## START
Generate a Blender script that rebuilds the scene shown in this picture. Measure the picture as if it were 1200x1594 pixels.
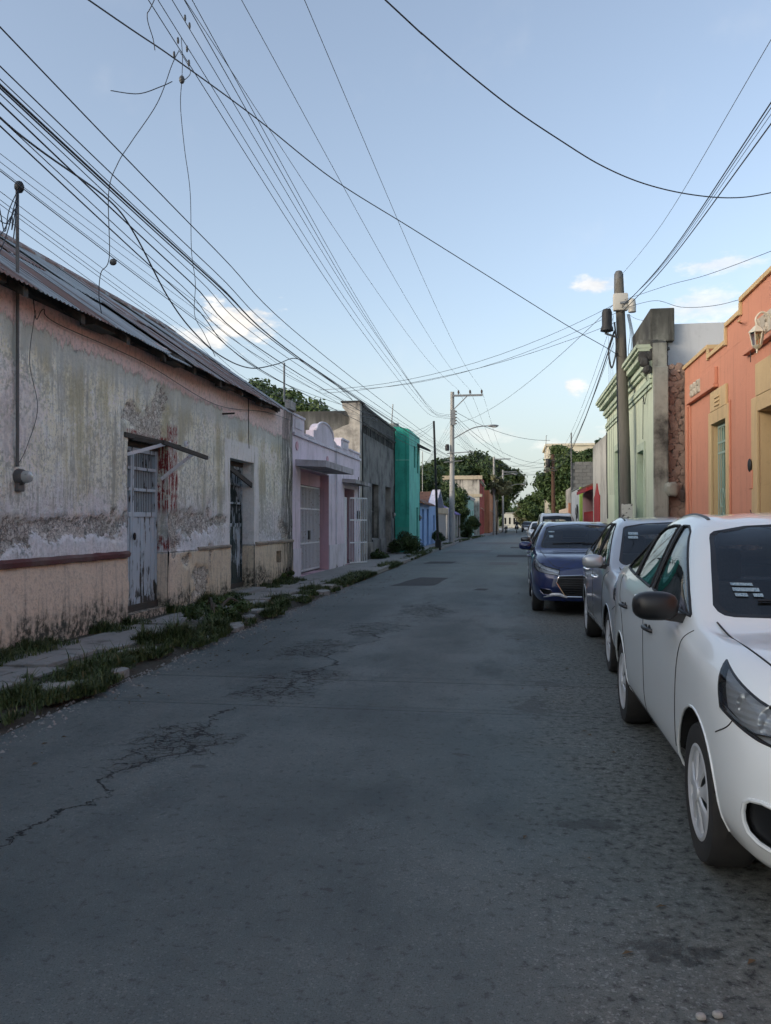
import bpy, bmesh, math, random
import numpy as np
from mathutils import Vector, Matrix, noise as mnoise
from mathutils.bvhtree import BVHTree

for o in list(bpy.data.objects): bpy.data.objects.remove(o, do_unlink=True)
SC = bpy.context.scene
COL = SC.collection
RND = random.Random(7)
R = math.radians

# ------------------------------------------------------------------ camera
FPX, EYE = 1300.0, 1.5
YAW = math.atan(200 / FPX); PIT = math.atan(15 / FPX * math.cos(YAW))
cam_d = bpy.data.cameras.new('camera'); cam = bpy.data.objects.new('camera', cam_d); COL.objects.link(cam)
cam.location = (0, 0, EYE); cam.rotation_euler = (math.pi / 2 + PIT, 0, YAW)
cam_d.sensor_fit = 'VERTICAL'; cam_d.sensor_height = 24.0; cam_d.lens = 24.0 * FPX / 1594.0
cam_d.clip_start = 0.05; cam_d.clip_end = 4000
SC.camera = cam

# ------------------------------------------------------------------ light: late daylight, weak low sun from behind on the left
SUN_EL, SUN_AZ = R(14.0), R(-124.0)         # azimuth measured from the street axis (+Y) to the right (+X)
world = bpy.data.worlds.new('World'); SC.world = world; world.use_nodes = True
sun_d = bpy.data.lights.new('sun', 'SUN'); sun = bpy.data.objects.new('sun', sun_d); COL.objects.link(sun)
sun_d.energy = 0.2; sun_d.angle = R(20); sun_d.color = (1.0, 0.86, 0.70)
sdir = Vector((math.sin(SUN_AZ) * math.cos(SUN_EL), math.cos(SUN_AZ) * math.cos(SUN_EL), math.sin(SUN_EL)))
sun.rotation_euler = sdir.to_track_quat('Z', 'Y').to_euler()
SC.view_settings.view_transform = 'Standard'; SC.view_settings.look = 'None'
SC.view_settings.exposure = 0.9; SC.view_settings.gamma = 1.0
SC.view_settings.use_curve_mapping = False
SC.cycles.use_denoising = True; SC.cycles.use_adaptive_sampling = True; SC.cycles.adaptive_threshold = 0.02; SC.cycles.adaptive_min_samples = 12
SC.cycles.max_bounces = 6; SC.cycles.diffuse_bounces = 2; SC.cycles.glossy_bounces = 3
SC.cycles.transmission_bounces = 6; SC.cycles.transparent_max_bounces = 16
SC.cycles.caustics_reflective = False; SC.cycles.caustics_refractive = False

# ------------------------------------------------------------------ node helper
class G:
    """tiny expression builder for shader nodes"""
    def __init__(s, tree): s.t = tree; s.n = tree.nodes; s.l = tree.links
    def node(s, typ, **kw):
        nd = s.n.new(typ)
        for k, v in kw.items(): setattr(nd, k, v)
        return nd
    def put(s, sock, v):
        if isinstance(v, bpy.types.NodeSocket): s.l.new(v, sock)
        elif v is not None:
            if hasattr(sock.default_value, '__len__') and not hasattr(v, '__len__'): v = (v,) * len(sock.default_value)
            if hasattr(v, '__len__') and len(sock.default_value) == 4 and len(v) == 3: v = (*v, 1)
            sock.default_value = v
    def m(s, op, a, b=0.0, c=None, clamp=False):
        nd = s.node('ShaderNodeMath', operation=op, use_clamp=clamp)
        s.put(nd.inputs[0], a); s.put(nd.inputs[1], b)
        if c is not None: s.put(nd.inputs[2], c)
        return nd.outputs[0]
    def vm(s, op, a, b=None, out=0):
        nd = s.node('ShaderNodeVectorMath', operation=op)
        s.put(nd.inputs[0], a)
        if b is not None:
            if op == 'SCALE': s.put(nd.inputs['Scale'], b)
            else: s.put(nd.inputs[1], b)
        return nd.outputs['Value'] if op in ('DOT_PRODUCT', 'LENGTH', 'DISTANCE') else nd.outputs[0]
    def xyz(s, v):
        nd = s.node('ShaderNodeSeparateXYZ'); s.put(nd.inputs[0], v); return nd.outputs[0], nd.outputs[1], nd.outputs[2]
    def comb(s, x, y, z):
        nd = s.node('ShaderNodeCombineXYZ')
        for i, v in enumerate((x, y, z)): s.put(nd.inputs[i], v)
        return nd.outputs[0]
    def mix(s, f, a, b, blend='MIX'):
        nd = s.node('ShaderNodeMix', data_type='RGBA', blend_type=blend); nd.clamp_factor = True
        s.put(nd.inputs[0], f); s.put(nd.inputs[6], a); s.put(nd.inputs[7], b); return nd.outputs[2]
    def noise(s, vec, scale=1.0, detail=4.0, rough=0.55, dist=0.0, col=False):
        nd = s.node('ShaderNodeTexNoise'); s.put(nd.inputs['Vector'], vec)
        nd.inputs['Scale'].default_value = scale; nd.inputs['Detail'].default_value = min(detail, 6.0 if scale < 3 else 4.5)
        nd.inputs['Roughness'].default_value = rough; nd.inputs['Distortion'].default_value = dist
        return nd.outputs[1 if col else 0]
    def vor(s, vec, scale=1.0, feature='F1', rnd=1.0, out=0):
        nd = s.node('ShaderNodeTexVoronoi', feature=feature); s.put(nd.inputs['Vector'], vec)
        nd.inputs['Scale'].default_value = scale; nd.inputs['Randomness'].default_value = rnd
        return nd.outputs[out]
    def ss(s, v, a, b):
        nd = s.node('ShaderNodeMapRange', interpolation_type='SMOOTHSTEP'); s.put(nd.inputs[0], v)
        s.put(nd.inputs[1], a); s.put(nd.inputs[2], b); return nd.outputs[0]
    def ramp(s, f, stops):
        nd = s.node('ShaderNodeValToRGB'); s.put(nd.inputs[0], f); cr = nd.color_ramp
        while len(cr.elements) < len(stops): cr.elements.new(0.5)
        for e, (p, c) in zip(cr.elements, stops): e.position = p; e.color = (*c, 1) if len(c) == 3 else c
        return nd.outputs[0]
    def mul(s, col, f): return s.vm('SCALE', col, f)
    def pos(s): return s.node('ShaderNodeNewGeometry').outputs['Position']
    def obj(s): return s.node('ShaderNodeTexCoord').outputs['Object']
    def rnd(s): return s.node('ShaderNodeObjectInfo').outputs['Random']
    def attr(s, name): return s.node('ShaderNodeAttribute', attribute_name=name).outputs['Fac']
    def bump(s, h, strength=0.3, dist=0.02):
        nd = s.node('ShaderNodeBump'); s.put(nd.inputs['Height'], h)
        nd.inputs['Strength'].default_value = strength; nd.inputs['Distance'].default_value = dist
        return nd.outputs[0]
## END
→ **Challenge**
Repeat the listing in full and exactly. Leave any pictures out.

→ **Completed exercise**
Generate a Blender script that rebuilds the scene shown in this picture. Measure the picture as if it were 1200x1594 pixels.
import bpy, bmesh, math, random
import numpy as np
from mathutils import Vector, Matrix, noise as mnoise
from mathutils.bvhtree import BVHTree

for o in list(bpy.data.objects): bpy.data.objects.remove(o, do_unlink=True)
SC = bpy.context.scene
COL = SC.collection
RND = random.Random(7)
R = math.radians

# ------------------------------------------------------------------ camera
FPX, EYE = 1300.0, 1.5
YAW = math.atan(200 / FPX); PIT = math.atan(15 / FPX * math.cos(YAW))
cam_d = bpy.data.cameras.new('camera'); cam = bpy.data.objects.new('camera', cam_d); COL.objects.link(cam)
cam.location = (0, 0, EYE); cam.rotation_euler = (math.pi / 2 + PIT, 0, YAW)
cam_d.sensor_fit = 'VERTICAL'; cam_d.sensor_height = 24.0; cam_d.lens = 24.0 * FPX / 1594.0
cam_d.clip_start = 0.05; cam_d.clip_end = 4000
SC.camera = cam

# ------------------------------------------------------------------ light: late daylight, weak low sun from behind on the left
SUN_EL, SUN_AZ = R(14.0), R(-124.0)         # azimuth measured from the street axis (+Y) to the right (+X)
world = bpy.data.worlds.new('World'); SC.world = world; world.use_nodes = True
sun_d = bpy.data.lights.new('sun', 'SUN'); sun = bpy.data.objects.new('sun', sun_d); COL.objects.link(sun)
sun_d.energy = 0.2; sun_d.angle = R(20); sun_d.color = (1.0, 0.86, 0.70)
sdir = Vector((math.sin(SUN_AZ) * math.cos(SUN_EL), math.cos(SUN_AZ) * math.cos(SUN_EL), math.sin(SUN_EL)))
sun.rotation_euler = sdir.to_track_quat('Z', 'Y').to_euler()
SC.view_settings.view_transform = 'Standard'; SC.view_settings.look = 'None'
SC.view_settings.exposure = 0.9; SC.view_settings.gamma = 1.0
SC.view_settings.use_curve_mapping = False
SC.cycles.use_denoising = True; SC.cycles.use_adaptive_sampling = True; SC.cycles.adaptive_threshold = 0.02; SC.cycles.adaptive_min_samples = 12
SC.cycles.max_bounces = 6; SC.cycles.diffuse_bounces = 2; SC.cycles.glossy_bounces = 3
SC.cycles.transmission_bounces = 6; SC.cycles.transparent_max_bounces = 16
SC.cycles.caustics_reflective = False; SC.cycles.caustics_refractive = False

# ------------------------------------------------------------------ node helper
class G:
    """tiny expression builder for shader nodes"""
    def __init__(s, tree): s.t = tree; s.n = tree.nodes; s.l = tree.links
    def node(s, typ, **kw):
        nd = s.n.new(typ)
        for k, v in kw.items(): setattr(nd, k, v)
        return nd
    def put(s, sock, v):
        if isinstance(v, bpy.types.NodeSocket): s.l.new(v, sock)
        elif v is not None:
            if hasattr(sock.default_value, '__len__') and not hasattr(v, '__len__'): v = (v,) * len(sock.default_value)
            if hasattr(v, '__len__') and len(sock.default_value) == 4 and len(v) == 3: v = (*v, 1)
            sock.default_value = v
    def m(s, op, a, b=0.0, c=None, clamp=False):
        nd = s.node('ShaderNodeMath', operation=op, use_clamp=clamp)
        s.put(nd.inputs[0], a); s.put(nd.inputs[1], b)
        if c is not None: s.put(nd.inputs[2], c)
        return nd.outputs[0]
    def vm(s, op, a, b=None, out=0):
        nd = s.node('ShaderNodeVectorMath', operation=op)
        s.put(nd.inputs[0], a)
        if b is not None:
            if op == 'SCALE': s.put(nd.inputs['Scale'], b)
            else: s.put(nd.inputs[1], b)
        return nd.outputs['Value'] if op in ('DOT_PRODUCT', 'LENGTH', 'DISTANCE') else nd.outputs[0]
    def xyz(s, v):
        nd = s.node('ShaderNodeSeparateXYZ'); s.put(nd.inputs[0], v); return nd.outputs[0], nd.outputs[1], nd.outputs[2]
    def comb(s, x, y, z):
        nd = s.node('ShaderNodeCombineXYZ')
        for i, v in enumerate((x, y, z)): s.put(nd.inputs[i], v)
        return nd.outputs[0]
    def mix(s, f, a, b, blend='MIX'):
        nd = s.node('ShaderNodeMix', data_type='RGBA', blend_type=blend); nd.clamp_factor = True
        s.put(nd.inputs[0], f); s.put(nd.inputs[6], a); s.put(nd.inputs[7], b); return nd.outputs[2]
    def noise(s, vec, scale=1.0, detail=4.0, rough=0.55, dist=0.0, col=False):
        nd = s.node('ShaderNodeTexNoise'); s.put(nd.inputs['Vector'], vec)
        nd.inputs['Scale'].default_value = scale; nd.inputs['Detail'].default_value = min(detail, 6.0 if scale < 3 else 4.5)
        nd.inputs['Roughness'].default_value = rough; nd.inputs['Distortion'].default_value = dist
        return nd.outputs[1 if col else 0]
    def vor(s, vec, scale=1.0, feature='F1', rnd=1.0, out=0):
        nd = s.node('ShaderNodeTexVoronoi', feature=feature); s.put(nd.inputs['Vector'], vec)
        nd.inputs['Scale'].default_value = scale; nd.inputs['Randomness'].default_value = rnd
        return nd.outputs[out]
    def ss(s, v, a, b):
        nd = s.node('ShaderNodeMapRange', interpolation_type='SMOOTHSTEP'); s.put(nd.inputs[0], v)
        s.put(nd.inputs[1], a); s.put(nd.inputs[2], b); return nd.outputs[0]
    def ramp(s, f, stops):
        nd = s.node('ShaderNodeValToRGB'); s.put(nd.inputs[0], f); cr = nd.color_ramp
        while len(cr.elements) < len(stops): cr.elements.new(0.5)
        for e, (p, c) in zip(cr.elements, stops): e.position = p; e.color = (*c, 1) if len(c) == 3 else c
        return nd.outputs[0]
    def mul(s, col, f): return s.vm('SCALE', col, f)
    def pos(s): return s.node('ShaderNodeNewGeometry').outputs['Position']
    def obj(s): return s.node('ShaderNodeTexCoord').outputs['Object']
    def rnd(s): return s.node('ShaderNodeObjectInfo').outputs['Random']
    def attr(s, name): return s.node('ShaderNodeAttribute', attribute_name=name).outputs['Fac']
    def bump(s, h, strength=0.3, dist=0.02):
        nd = s.node('ShaderNodeBump'); s.put(nd.inputs['Height'], h)
        nd.inputs['Strength'].default_value = strength; nd.inputs['Distance'].default_value = dist
        return nd.outputs[0]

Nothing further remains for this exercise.